My friend's proposed business has a similar concept but it is something more than financial planning. He wants to introduce a value added service to clients that will enable him to add value to existing service in order to capture "untapped markets" However I could not discuss the details of the plan yet, but I am sure that employing the Blue Ocean Strategy would enable him to succeed in the new business that he is thinking. Perhaps in the proper time I could help him promote his business by writing an article on it, probably when the final details of the plan have been ironed out. However you might want to check out his website at [http://www.premierebusinessinc.com]

In Traditional Business strategy we talk about "crushing the competition" whereas in Blue Ocean Strategy we talk about "Creating new markets with little or no competition." Instead of "Strategic Planning" Blue Ocean Strategist resort to "Strategic thinking." Instead of "cutting prices" to capture a market, Blue Ocean Strategy is to add "value" to products and services to claim an untapped market.

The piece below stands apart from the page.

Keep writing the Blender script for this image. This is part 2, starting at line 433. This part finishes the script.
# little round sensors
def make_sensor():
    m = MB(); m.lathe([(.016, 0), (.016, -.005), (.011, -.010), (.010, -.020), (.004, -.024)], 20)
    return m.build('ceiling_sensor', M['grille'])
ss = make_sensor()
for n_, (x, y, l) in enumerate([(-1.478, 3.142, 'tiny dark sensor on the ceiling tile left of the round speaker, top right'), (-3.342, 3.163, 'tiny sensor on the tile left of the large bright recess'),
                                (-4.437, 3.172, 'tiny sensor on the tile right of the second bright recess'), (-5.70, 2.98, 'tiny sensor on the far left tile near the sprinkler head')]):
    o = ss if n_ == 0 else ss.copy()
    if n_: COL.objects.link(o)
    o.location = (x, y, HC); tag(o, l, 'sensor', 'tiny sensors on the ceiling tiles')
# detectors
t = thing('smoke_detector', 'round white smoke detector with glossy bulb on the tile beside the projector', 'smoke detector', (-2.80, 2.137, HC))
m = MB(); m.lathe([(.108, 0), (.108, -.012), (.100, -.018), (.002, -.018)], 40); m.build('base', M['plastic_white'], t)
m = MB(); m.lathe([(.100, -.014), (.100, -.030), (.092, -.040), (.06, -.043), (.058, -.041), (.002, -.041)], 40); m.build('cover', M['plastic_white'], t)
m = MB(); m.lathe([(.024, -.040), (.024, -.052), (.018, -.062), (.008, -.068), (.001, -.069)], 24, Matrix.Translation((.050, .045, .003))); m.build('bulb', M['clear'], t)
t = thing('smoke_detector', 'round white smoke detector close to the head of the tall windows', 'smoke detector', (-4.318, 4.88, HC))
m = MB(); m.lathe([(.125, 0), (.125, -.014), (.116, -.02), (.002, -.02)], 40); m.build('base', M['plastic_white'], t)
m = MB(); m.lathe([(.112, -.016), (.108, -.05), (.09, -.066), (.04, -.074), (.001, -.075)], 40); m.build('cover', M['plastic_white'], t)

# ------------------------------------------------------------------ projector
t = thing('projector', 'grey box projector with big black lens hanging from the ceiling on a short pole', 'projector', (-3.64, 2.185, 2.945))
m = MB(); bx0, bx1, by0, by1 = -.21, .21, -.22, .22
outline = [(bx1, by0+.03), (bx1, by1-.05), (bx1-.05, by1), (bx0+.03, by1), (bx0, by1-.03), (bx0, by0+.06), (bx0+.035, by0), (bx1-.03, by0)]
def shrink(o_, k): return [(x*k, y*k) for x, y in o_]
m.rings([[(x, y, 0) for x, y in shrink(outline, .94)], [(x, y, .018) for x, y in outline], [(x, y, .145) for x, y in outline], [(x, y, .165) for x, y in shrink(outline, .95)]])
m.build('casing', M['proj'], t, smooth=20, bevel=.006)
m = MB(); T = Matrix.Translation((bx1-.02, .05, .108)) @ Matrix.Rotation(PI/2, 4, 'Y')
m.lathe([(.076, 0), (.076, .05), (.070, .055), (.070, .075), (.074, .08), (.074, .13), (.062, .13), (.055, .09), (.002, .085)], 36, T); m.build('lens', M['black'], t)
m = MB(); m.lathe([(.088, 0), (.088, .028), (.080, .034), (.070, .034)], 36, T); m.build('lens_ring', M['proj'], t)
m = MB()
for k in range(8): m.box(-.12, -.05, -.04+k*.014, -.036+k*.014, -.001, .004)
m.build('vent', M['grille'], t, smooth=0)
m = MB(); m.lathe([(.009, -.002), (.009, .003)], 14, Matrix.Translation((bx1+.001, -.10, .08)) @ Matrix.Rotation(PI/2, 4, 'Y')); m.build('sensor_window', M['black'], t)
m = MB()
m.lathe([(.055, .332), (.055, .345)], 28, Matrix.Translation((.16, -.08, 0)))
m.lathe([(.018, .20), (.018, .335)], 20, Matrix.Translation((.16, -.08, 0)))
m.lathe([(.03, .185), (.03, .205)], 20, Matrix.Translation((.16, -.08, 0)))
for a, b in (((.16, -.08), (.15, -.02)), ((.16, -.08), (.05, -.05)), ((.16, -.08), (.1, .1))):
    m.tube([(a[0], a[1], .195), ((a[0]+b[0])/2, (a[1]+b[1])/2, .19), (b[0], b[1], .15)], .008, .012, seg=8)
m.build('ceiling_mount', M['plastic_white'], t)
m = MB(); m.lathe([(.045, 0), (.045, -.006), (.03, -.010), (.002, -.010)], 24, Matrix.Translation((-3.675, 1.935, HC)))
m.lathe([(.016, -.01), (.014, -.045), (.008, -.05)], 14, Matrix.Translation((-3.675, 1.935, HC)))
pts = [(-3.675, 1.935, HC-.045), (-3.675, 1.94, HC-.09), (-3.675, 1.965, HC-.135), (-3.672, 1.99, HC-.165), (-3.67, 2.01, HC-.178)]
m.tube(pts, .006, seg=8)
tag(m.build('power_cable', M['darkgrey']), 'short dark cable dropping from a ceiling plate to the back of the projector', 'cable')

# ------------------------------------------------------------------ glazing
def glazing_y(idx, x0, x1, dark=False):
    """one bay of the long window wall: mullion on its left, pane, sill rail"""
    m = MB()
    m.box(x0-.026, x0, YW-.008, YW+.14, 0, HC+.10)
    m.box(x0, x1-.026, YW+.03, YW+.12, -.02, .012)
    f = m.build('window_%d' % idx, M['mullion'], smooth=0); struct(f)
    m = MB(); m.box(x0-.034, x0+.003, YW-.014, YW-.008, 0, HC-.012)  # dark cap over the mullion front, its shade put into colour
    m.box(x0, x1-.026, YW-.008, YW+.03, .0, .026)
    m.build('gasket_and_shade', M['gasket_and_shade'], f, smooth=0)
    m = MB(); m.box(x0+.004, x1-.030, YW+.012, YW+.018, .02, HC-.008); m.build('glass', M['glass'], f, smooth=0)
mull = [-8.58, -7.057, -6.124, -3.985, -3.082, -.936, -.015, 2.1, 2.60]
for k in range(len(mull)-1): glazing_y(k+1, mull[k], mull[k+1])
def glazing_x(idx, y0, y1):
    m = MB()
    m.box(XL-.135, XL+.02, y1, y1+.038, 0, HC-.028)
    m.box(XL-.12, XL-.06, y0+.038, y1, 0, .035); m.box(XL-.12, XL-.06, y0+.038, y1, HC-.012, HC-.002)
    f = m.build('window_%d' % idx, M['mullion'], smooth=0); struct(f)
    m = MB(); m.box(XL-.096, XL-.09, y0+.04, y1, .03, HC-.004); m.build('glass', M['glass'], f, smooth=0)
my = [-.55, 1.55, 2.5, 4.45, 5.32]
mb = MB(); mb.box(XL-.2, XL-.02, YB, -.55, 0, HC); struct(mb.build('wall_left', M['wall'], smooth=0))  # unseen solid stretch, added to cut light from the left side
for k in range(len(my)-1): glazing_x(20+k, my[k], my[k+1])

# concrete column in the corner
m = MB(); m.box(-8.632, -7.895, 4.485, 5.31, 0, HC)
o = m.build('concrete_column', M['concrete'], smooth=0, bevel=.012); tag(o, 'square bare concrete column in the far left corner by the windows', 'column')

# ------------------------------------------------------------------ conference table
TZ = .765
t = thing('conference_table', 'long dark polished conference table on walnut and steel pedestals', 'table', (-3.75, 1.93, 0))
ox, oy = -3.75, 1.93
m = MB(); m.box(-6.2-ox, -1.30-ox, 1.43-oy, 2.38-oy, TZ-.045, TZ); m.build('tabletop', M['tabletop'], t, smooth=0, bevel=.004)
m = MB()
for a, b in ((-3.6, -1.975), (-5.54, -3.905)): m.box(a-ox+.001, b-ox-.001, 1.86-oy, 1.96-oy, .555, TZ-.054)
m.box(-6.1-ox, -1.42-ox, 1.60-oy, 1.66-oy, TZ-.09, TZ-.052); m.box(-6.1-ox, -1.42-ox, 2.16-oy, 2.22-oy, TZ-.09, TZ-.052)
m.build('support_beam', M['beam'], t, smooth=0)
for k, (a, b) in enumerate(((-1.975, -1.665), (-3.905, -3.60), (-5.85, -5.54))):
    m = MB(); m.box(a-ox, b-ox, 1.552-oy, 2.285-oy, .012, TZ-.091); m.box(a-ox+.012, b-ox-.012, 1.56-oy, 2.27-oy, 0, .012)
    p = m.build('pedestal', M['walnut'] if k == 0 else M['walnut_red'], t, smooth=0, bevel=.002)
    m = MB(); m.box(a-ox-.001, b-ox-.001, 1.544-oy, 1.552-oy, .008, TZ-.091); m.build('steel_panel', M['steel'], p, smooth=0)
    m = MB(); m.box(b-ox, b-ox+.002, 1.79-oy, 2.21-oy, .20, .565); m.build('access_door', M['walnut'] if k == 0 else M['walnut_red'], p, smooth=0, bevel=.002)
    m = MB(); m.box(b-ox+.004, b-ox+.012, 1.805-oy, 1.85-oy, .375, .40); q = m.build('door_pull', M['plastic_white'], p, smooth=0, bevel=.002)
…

I could personally say the Blue Ocean Strategy is a unique strategy. Critiques may say that the Strategy has already existed a long time ago and that principles that are said to be unique to the strategy can be found in other traditional business strategies as well. For me, the critics may just be jealous that they were not the first ones to embody the "strategy" in compact form. The critic's contention are not valid at all since our way of discovering something or learning something is to build upon the knowledge that has been universally accepted by the majority. A new theory is always built upon something that has already been long time accepted as a scientific principle or even theory. (Just like the theory of relativity rest upon the foundations of the principles of thermodynamics, electricity, gravity etc.) Whatever the Critics have to say, the strategy certainly is here to stay and is sure to have an effect on the way future entrepreneurs, managers and leaders will think and do business in the years to come.